Commenting on market volatility, Alok Singh, chief information officer of the company, said diversification helps manage volatility. Hence, a multi-cap fund is suitable because, by regulatory mandate, it invests a minimum of 25 per cent across each of large, mid, and small-cap firms. 

In addition, he said, large-cap compounders are likely to provide index-oriented returns, while mid- and small-cap exposures will likely provide Alpha creation opportunities in the portfolio. 

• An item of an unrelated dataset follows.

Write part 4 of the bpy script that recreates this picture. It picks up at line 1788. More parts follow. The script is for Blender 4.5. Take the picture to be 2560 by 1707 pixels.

The scheme, hence, will manage 25 per cent of the portfolio in a dynamic rules-based approach to allocating across market capitalisation based on medium-term trends and valuation metrics. 
Singh said the Bank of India Multi-Cap Fund is suited for investors looking at exposure to growth-oriented equity funds with a minimum three-five-year investment horizon.

The scheme’s minimum initial subscription amount is Rs 5000, and Rs 1 thereafter. The scheme would be benchmarked against S&P BSE 500 TRI (first tier).

Key Features

•    It will invest a minimum of 25 per cent in each of the large, mid, and small-cap segments.
•    The scheme seeks to leverage structural and cyclical opportunities.
•    The fund will explore the best of three large, mid, and small-cap companies.
•    Ability to navigate different market cycles and conditions.
•    It will follow a blend of a top-down and bottom-up approach for portfolio creation.
•    The scheme offers relatively better risk-adjusted returns than single-cap-biased funds.